From The Crime Report:
There's plenty of talk about ending "mass incarceration" in the United States, but, before now, few detailed plans to accomplish it.
Law Professor Michael Tonry of the University of Minnesota has taken a step to fill that gap by laying out what he calls a blueprint to remodel the American sentencing system. In a new special issue of the journal Criminology & Public Policy, Tonry presents a detailed plan to slash the 2.3 million population in U.S. prisons and jails. So far, few policymakers have been bold enough to endorse the kind of measures he advocates.
Two major features of current state and federal criminal codes must be changed, Tonry maintains: "The severe sentencing laws enacted in the 1980s and 1990s must be repealed or greatly cut back," and "meaningful limits, scaled to offense seriousness, must be placed on the lengths of lawful sentences."

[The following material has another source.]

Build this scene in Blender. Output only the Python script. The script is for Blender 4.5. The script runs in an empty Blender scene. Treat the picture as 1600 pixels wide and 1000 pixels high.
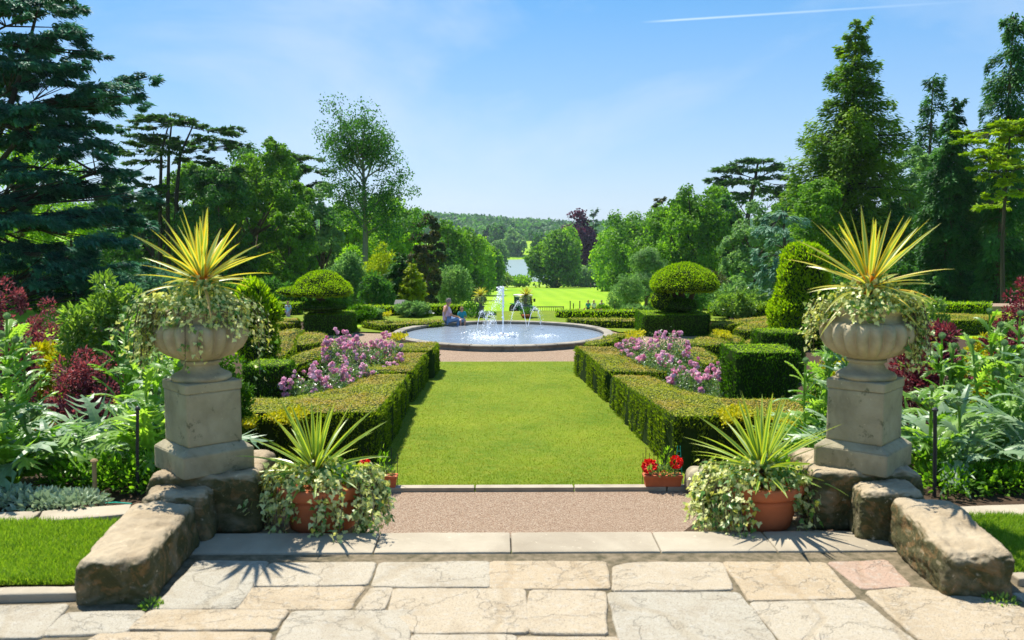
import bpy, bmesh, math, random
import numpy as np
from mathutils import Vector, Matrix, Euler

# ------------------------------------------------------------------ camera, sky, sun, exposure
sc = bpy.context.scene
C = sc.collection
F = 1500.0                                   # focal length in photo pixels (photo 1600 x 1000)
cam_d = bpy.data.cameras.new('camera')
cam = bpy.data.objects.new('camera', cam_d); C.objects.link(cam)
cam.location = (0, 0, 1.6)
PITCH = math.atan(155 / F); YAW = math.atan(18 / F)
cam.rotation_euler = (math.pi / 2 - PITCH, 0, -YAW)
cam_d.sensor_width = 36; cam_d.lens = 36 * F / 1600
cam_d.clip_start = 0.1; cam_d.clip_end = 9000
cam_d.dof.use_dof = True; cam_d.dof.focus_distance = 22; cam_d.dof.aperture_fstop = 5.0
sc.camera = cam
ROT = Euler((math.pi / 2 - PITCH, 0, -YAW)).to_matrix()

SUN_DIR = Vector((-0.315, 0.46, 1.0)).normalized()          # towards the sun: behind the garden, left
SUN_EL = math.asin(SUN_DIR.z)
SUN_AZ = math.atan2(SUN_DIR.x, SUN_DIR.y)                   # clockwise from +Y
sun_d = bpy.data.lights.new('sun', 'SUN'); sun_d.energy = 5.0; sun_d.angle = math.radians(0.5)
sun_d.color = (1.0, 0.955, 0.87)
sun = bpy.data.objects.new('sun', sun_d); C.objects.link(sun)
sun.rotation_euler = SUN_DIR.to_track_quat('Z', 'Y').to_euler()
sun.location = (0, 0, 30)

world = bpy.data.worlds.new('World'); sc.world = world; world.use_nodes = True
EXPOSURE = 0.90
sc.view_settings.view_transform = 'Standard'; sc.view_settings.look = 'None'
sc.view_settings.exposure = EXPOSURE; sc.view_settings.gamma = 1
cy = sc.cycles
cy.use_denoising = True
cy.max_bounces = 7; cy.diffuse_bounces = 3; cy.glossy_bounces = 3; cy.transmission_bounces = 4
cy.volume_bounces = 0; cy.transparent_max_bounces = 8
cy.caustics_reflective = False; cy.caustics_refractive = False
cy.sample_clamp_indirect = 6

def ray(px, py):
    return ROT @ Vector(((px - 800) / F, -(py - 500) / F, -1))
def at(px, py, Y):                           # world point seen at a photo pixel, at forward distance Y
    r = ray(px, py); t = Y / r.y
    return Vector((r.x * t, Y, 1.6 + r.z * t))
def onz(px, py, z):
    r = ray(px, py); t = (z - 1.6) / r.z
    return Vector((r.x * t, r.y * t, z))

def world_nodes():
    nt = world.node_tree; n = nt.nodes; l = nt.links; n.clear()
    out = n.new('ShaderNodeOutputWorld'); bg = n.new('ShaderNodeBackground'); bg.inputs[1].default_value = 0.11
    sky = n.new('ShaderNodeTexSky'); sky.sky_type = 'NISHITA'; sky.sun_disc = False
    sky.sun_elevation = SUN_EL; sky.sun_rotation = SUN_AZ
    sky.altitude = 60; sky.air_density = 1.0; sky.dust_density = 0.25; sky.ozone_density = 3.0
    tc = n.new('ShaderNodeTexCoord')
    hs = n.new('ShaderNodeHueSaturation'); hs.inputs['Saturation'].default_value = 1.15
    hs.inputs['Value'].default_value = 1.0
    tint = n.new('ShaderNodeMixRGB'); tint.blend_type = 'MULTIPLY'; tint.inputs[0].default_value = 1; tint.inputs[2].default_value = (0.66, 0.80, 1.00, 1)
    l.new(sky.outputs[0], tint.inputs[1])
    # clear summer air: pale blue at the horizon, deeper blue above
    sep = n.new('ShaderNodeSeparateXYZ'); l.new(tc.outputs['Generated'], sep.inputs[0])
    gr = n.new('ShaderNodeValToRGB'); l.new(sep.outputs['Z'], gr.inputs[0]); e = gr.color_ramp.elements
    while len(e) < 4: e.new(0.5)
    for i, (p, c) in enumerate(((0.0, (0.60, 0.70, 0.82)), (0.10, (0.44, 0.62, 0.84)), (0.26, (0.19, 0.46, 0.80)), (0.9, (0.08, 0.27, 0.66)))): e[i].position = p; e[i].color = (*c, 1)
    gs = n.new('ShaderNodeMixRGB'); gs.blend_type = 'MULTIPLY'; gs.inputs[0].default_value = 1; gs.inputs[2].default_value = (5.0, 5.0, 5.0, 1); l.new(gr.outputs[0], gs.inputs[1])
    bl = n.new('ShaderNodeMixRGB'); bl.inputs[0].default_value = 0.75; l.new(tint.outputs[0], bl.inputs[1]); l.new(gs.outputs[0], bl.inputs[2]); l.new(bl.outputs[0], hs.inputs['Color'])
    # thin high cloud: stretched noise on the sky direction
    mp = n.new('ShaderNodeMapping'); mp.inputs['Scale'].default_value = (1.6, 0.6, 3.2)
    mp.inputs['Location'].default_value = (2.3, 0.4, 0.2)
    ns = n.new('ShaderNodeTexNoise'); ns.inputs['Scale'].default_value = 1.7; ns.inputs['Detail'].default_value = 7
    ns.inputs['Roughness'].default_value = 0.55; ns.inputs['Distortion'].default_value = 0.35
    l.new(tc.outputs['Generated'], mp.inputs[0]); l.new(mp.outputs[0], ns.inputs[0])
    rp = n.new('ShaderNodeValToRGB'); rp.color_ramp.elements[0].position = 0.42; rp.color_ramp.elements[1].position = 0.74
    rp.color_ramp.elements[1].color = (0.75, 0.75, 0.75, 1)
    l.new(ns.outputs[0], rp.inputs[0])
    mx = n.new('ShaderNodeMixRGB'); mx.inputs[2].default_value = (3.9, 4.4, 5.0, 1)
    l.new(rp.outputs[0], mx.inputs[0]); l.new(hs.outputs[0], mx.inputs[1])
    # contrail: a thin great-circle streak of ice cloud
    a = ray(1000, 35).normalized(); b = ray(1530, 1).normalized()
    nn = a.cross(b).normalized(); ax = (b - a).normalized()
    def vdot(v):
        d = n.new('ShaderNodeVectorMath'); d.operation = 'DOT_PRODUCT'; d.inputs[1].default_value = v
        l.new(tc.outputs['Generated'], d.inputs[0]); return d.outputs['Value']
    def mth(op, x, y=None, cl=False):
        m = n.new('ShaderNodeMath'); m.operation = op; m.use_clamp = cl
        for i, q in enumerate((x, y)):
            if q is None: continue
            if isinstance(q, (int, float)): m.inputs[i].default_value = q
            else: l.new(q, m.inputs[i])
        return m.outputs[0]
    dist = mth('ABSOLUTE', vdot(nn))
    band = mth('SUBTRACT', 1.0, mth('DIVIDE', dist, 0.0015), True)
    s = vdot(ax); s0 = a.dot(ax); s1 = b.dot(ax)
    m1 = mth('MULTIPLY', mth('SUBTRACT', s, s0), 30, True)
    m2 = mth('DIVIDE', mth('SUBTRACT', s1, s), (s1 - s0) * 0.8, True)
    tr = mth('MULTIPLY', mth('MULTIPLY', band, m1), mth('MULTIPLY', m2, 0.6))
    mx2 = n.new('ShaderNodeMixRGB'); mx2.inputs[2].default_value = (4.6, 5.4, 6.2, 1)
    l.new(tr, mx2.inputs[0]); l.new(mx.outputs[0], mx2.inputs[1])
    l.new(mx2.outputs[0], bg.inputs[0]); l.new(bg.outputs[0], out.inputs[0])
world_nodes()

# ------------------------------------------------------------------ helpers
rng = np.random.default_rng(7)
random.seed(7)
def U(a, b, n=None): return rng.uniform(a, b, n)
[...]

Tonry singles out "three strikes" and mandatory-minimum sentence laws, which he maintains should be repealed or at least narrowed in scope. (Three strikes laws requiring life sentences on a person's third conviction were enacted by many states and the federal government starting in 1993. None has been repealed.)
Another target are "life without parole" sentences.
Tonry acknowledges that such terms are favored as an alternative to capital punishment, but he says "that argument is hard to make with a straight face in a country that executes 50 people a year but holds 50,000 in prison" on life without parole terms.
"Few, if any, of them were spared death sentences," he says.
"Truth in sentencing" laws also come in for condemnation by Tonry. In practice, he says, they encourage "extraordinarily long sentences (that) are cruel, costly, and ineffective."
Many state laws termed "truth in sentencing" that require convicts to serve at least 85 percent of their stated terms were enacted in the 1990s to make states eligible for federal anticrime funds to help build prisons.
Criminal codes should be rewritten to match sentences to the level of seriousness of various crimes, Tonry contends. Serious offenses might be classified into six categories with maximum sentences of one, two, four, six, eight and 10 years, or longer for a "small number of carefully defined very serious cases." The numbers Tonry uses are much lower than are provided in most mandatory minimum sentence laws.
These penalties should be embodied in sentencing guidelines established by state panels, Tonry writes. Several states have experimented with guidelines over the years, with mixed results. The Supreme Court made a set of federal sentencing guidelines advisory for judges rather than mandatory, as Congress had voted.
Among other points in Tonry's blueprint: Every state should have a parole guideline system; every state should cut its incarceration total in half by 2020; and inmates generally should be eligible for release after serving five-year terms, or three years for those 35 and older, on the ground that "little public benefit is gained from the confinement of older inmates."
Tonry is quick to concede that it is questionable how much current political will there is to support his blueprint.
"Politicians were happy to oblige" in earlier decades when crime rates were higher and many citizens demanded tough penalties, he says. Crime rates have generally declined since the early 1990s, but with "negligible voter interest" in sentencing issues since then, prison populations have remained at all-time highs. He notes that many states have amended sentencing laws in recent years, but only in "minor, marginal" ways.
Writing in the same issue of the journal, Jeremy Travis, president of John Jay College of Criminal Justice, says the campaign to rethink sentencing policies should enlist not only state legislators who "got the country into this mess," but also prosecutors and judges. Elected district attorneys who represent urban areas with significant minority populations, he writes, could be encouraged to argue that "current incarceration policies are negatively affecting communities of color."
Travis notes that public opinion may have to change markedly for mass incarceration in the U.S. to end. As things stand, the fact that crime rates are down while prisons are bulging "leads John and Jane Q. Public to conclude this incarceration policy has been a smashing success."
In fact, a National Research Council study headed by Travis concluded last year that the impact of high incarceration rates on crime is uncertain but likely small, he notes.
The public must be sold on the idea that "significant reductions in prison populations are possible without significant increases in crime rates," Travis says, adding that what is needed now is a "long-game campaign ... that mobilizes the public and opinion leaders to demand different policies."
His formula, in brief, is to mobilize "unlikely allies" that include prosecutors, judges, unions and crime-victim advocates to provide "running room for the brave legislators and governors" who would take the steps necessary to cut incarceration totals sharply.
Also writing in the journal on various sentencing and incarceration topics are Daniel S. Nagin of Carnegie Mellon University; Cassia Spohn of Arizona State University; Anthony N. Doob of the University of Toronto; Cheryl Marie Webster of the University of Ottawa; Gerard E, Lynch of Columbia Law School; and Steven Raphael of the University of California Berkeley.